Records with scene code:
================

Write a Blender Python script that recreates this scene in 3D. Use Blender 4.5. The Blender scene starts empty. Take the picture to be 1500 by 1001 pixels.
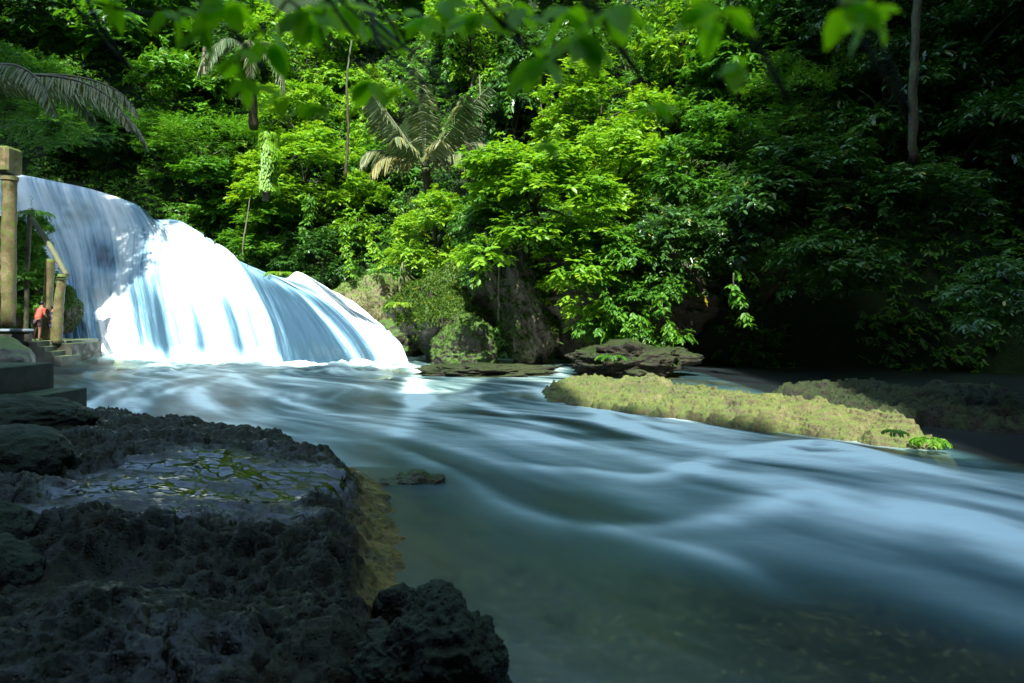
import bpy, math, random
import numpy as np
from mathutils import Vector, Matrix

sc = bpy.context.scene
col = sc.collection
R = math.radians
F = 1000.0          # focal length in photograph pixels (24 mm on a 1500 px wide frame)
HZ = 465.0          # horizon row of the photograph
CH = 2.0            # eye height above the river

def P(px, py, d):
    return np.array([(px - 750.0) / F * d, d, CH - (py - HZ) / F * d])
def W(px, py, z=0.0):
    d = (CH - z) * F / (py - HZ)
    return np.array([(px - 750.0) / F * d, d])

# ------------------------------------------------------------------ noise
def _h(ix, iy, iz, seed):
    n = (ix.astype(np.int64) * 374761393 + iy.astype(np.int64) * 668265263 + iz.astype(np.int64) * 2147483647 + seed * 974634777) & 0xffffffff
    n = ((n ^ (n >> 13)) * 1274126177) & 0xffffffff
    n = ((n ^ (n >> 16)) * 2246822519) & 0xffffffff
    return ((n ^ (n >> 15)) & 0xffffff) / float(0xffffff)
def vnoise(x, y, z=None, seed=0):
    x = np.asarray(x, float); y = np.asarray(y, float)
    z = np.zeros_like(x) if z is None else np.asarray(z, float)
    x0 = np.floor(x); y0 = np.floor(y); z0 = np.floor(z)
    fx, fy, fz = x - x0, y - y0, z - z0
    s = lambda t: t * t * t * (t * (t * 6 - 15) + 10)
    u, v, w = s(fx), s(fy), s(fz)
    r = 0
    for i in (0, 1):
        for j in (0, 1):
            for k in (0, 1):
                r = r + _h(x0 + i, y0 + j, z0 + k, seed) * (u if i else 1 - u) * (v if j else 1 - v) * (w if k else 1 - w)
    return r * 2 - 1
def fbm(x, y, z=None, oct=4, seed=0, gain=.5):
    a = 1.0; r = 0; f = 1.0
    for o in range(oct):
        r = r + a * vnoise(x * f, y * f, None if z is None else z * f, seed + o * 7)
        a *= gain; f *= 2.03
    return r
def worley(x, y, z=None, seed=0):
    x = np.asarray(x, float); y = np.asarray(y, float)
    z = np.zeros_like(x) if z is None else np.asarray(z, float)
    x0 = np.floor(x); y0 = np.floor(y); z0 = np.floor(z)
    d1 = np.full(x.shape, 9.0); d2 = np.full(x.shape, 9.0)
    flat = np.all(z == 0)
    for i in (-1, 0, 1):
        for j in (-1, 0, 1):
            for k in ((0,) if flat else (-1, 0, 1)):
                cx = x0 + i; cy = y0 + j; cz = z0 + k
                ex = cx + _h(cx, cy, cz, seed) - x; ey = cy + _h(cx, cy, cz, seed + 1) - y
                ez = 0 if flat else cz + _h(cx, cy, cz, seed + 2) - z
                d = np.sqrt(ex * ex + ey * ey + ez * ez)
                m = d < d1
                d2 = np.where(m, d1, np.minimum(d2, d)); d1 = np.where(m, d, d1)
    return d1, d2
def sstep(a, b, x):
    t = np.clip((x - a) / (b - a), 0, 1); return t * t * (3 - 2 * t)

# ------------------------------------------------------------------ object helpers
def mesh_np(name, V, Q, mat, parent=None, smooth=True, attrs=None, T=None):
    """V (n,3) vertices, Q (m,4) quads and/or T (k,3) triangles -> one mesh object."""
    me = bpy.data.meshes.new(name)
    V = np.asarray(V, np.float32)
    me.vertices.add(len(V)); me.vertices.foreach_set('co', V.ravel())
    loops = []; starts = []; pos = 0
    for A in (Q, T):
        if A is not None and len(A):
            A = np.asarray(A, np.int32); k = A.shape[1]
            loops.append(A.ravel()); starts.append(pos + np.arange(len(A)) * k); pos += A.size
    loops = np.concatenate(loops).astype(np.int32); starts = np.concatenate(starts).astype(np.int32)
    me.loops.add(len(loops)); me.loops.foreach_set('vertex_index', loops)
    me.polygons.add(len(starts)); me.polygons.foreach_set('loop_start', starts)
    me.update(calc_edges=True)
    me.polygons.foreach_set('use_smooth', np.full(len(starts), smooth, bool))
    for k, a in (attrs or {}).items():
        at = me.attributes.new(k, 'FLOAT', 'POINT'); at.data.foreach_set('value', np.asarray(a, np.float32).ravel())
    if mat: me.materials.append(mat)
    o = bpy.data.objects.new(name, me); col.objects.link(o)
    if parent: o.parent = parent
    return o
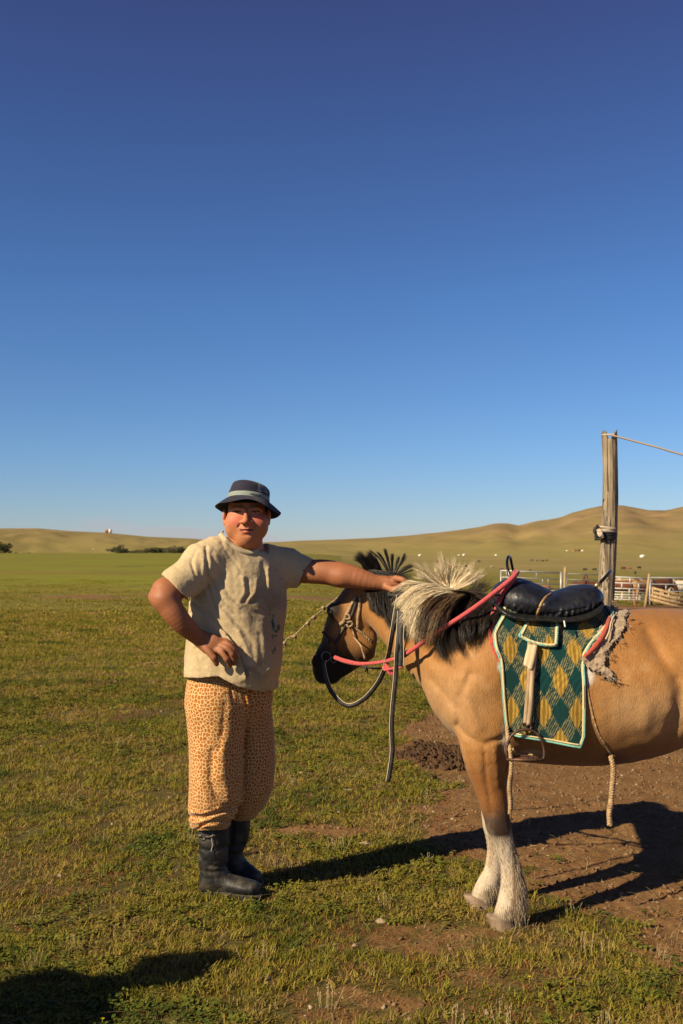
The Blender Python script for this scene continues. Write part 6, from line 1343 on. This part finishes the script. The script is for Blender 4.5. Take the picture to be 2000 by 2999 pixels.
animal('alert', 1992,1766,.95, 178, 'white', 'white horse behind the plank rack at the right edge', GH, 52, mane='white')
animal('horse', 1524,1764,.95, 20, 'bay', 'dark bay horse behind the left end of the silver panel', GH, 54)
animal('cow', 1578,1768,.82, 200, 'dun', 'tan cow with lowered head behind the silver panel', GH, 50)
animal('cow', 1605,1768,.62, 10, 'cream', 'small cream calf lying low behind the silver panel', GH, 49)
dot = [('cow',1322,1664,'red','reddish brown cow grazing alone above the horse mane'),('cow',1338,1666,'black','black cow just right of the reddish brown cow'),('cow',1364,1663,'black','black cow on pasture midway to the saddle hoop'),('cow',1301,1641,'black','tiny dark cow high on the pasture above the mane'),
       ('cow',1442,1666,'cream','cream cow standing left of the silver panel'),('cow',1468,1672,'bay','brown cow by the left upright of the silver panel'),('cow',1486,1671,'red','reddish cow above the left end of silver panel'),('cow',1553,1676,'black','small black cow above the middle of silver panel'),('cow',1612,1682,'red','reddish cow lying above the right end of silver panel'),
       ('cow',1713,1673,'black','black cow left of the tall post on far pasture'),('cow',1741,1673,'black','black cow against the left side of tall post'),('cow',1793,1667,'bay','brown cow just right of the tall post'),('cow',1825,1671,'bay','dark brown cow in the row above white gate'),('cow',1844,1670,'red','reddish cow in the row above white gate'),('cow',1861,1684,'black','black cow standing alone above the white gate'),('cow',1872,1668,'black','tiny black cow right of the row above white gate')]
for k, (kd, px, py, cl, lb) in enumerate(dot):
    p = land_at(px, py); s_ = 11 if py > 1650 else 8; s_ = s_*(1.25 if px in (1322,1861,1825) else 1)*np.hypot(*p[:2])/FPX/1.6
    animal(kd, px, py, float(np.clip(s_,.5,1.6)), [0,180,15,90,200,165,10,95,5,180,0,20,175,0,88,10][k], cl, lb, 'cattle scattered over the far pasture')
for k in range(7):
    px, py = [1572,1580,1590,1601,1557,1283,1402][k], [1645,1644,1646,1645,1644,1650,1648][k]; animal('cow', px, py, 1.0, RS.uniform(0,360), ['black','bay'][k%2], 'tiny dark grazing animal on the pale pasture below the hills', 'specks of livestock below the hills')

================

== WHAT THE TASK REQUIRES ==
Report how many lines in the data include the word "from", and give nothing but the count.

== TASK SOLUTION ==
2